## Problem to work on:
Line by line, reproduce exactly the beginning of the listing below, ending with the line that contains "COL = sc.collection" and adding nothing.
>> start Data section
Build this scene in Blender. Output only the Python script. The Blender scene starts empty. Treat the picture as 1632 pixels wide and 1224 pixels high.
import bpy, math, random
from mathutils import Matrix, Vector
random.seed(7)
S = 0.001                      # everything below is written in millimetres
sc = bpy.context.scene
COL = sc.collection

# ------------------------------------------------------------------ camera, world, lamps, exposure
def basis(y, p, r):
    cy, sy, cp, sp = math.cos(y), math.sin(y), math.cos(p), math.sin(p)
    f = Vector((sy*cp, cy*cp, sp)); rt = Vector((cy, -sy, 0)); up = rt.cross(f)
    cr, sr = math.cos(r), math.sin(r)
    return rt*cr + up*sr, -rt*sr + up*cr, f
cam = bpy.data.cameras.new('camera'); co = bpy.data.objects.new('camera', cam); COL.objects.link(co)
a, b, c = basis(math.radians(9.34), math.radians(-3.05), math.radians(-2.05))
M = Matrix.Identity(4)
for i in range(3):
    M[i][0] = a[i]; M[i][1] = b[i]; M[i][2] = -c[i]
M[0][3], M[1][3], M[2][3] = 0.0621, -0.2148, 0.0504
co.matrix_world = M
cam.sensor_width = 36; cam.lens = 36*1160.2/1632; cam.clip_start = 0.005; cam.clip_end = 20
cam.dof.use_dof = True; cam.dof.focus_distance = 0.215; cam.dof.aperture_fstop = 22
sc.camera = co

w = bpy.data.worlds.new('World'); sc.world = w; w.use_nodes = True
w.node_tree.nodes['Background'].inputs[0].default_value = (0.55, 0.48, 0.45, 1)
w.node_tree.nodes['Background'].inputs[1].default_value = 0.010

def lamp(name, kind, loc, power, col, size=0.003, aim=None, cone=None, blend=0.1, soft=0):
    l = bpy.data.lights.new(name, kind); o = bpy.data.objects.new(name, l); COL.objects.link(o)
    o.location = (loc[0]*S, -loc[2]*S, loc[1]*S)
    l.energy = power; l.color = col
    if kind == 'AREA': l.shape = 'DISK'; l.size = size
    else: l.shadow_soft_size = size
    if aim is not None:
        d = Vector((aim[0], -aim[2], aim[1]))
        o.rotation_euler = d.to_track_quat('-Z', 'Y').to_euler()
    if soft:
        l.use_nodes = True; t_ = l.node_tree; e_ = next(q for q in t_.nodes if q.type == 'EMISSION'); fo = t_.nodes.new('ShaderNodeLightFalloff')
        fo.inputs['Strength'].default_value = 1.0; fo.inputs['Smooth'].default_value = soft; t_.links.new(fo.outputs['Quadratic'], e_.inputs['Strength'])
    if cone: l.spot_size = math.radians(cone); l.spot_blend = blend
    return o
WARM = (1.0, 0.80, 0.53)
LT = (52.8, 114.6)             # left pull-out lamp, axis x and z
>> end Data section
## Answer to this problem:
Build this scene in Blender. Output only the Python script. The Blender scene starts empty. Treat the picture as 1632 pixels wide and 1224 pixels high.
import bpy, math, random
from mathutils import Matrix, Vector
random.seed(7)
S = 0.001                      # everything below is written in millimetres
sc = bpy.context.scene
COL = sc.collection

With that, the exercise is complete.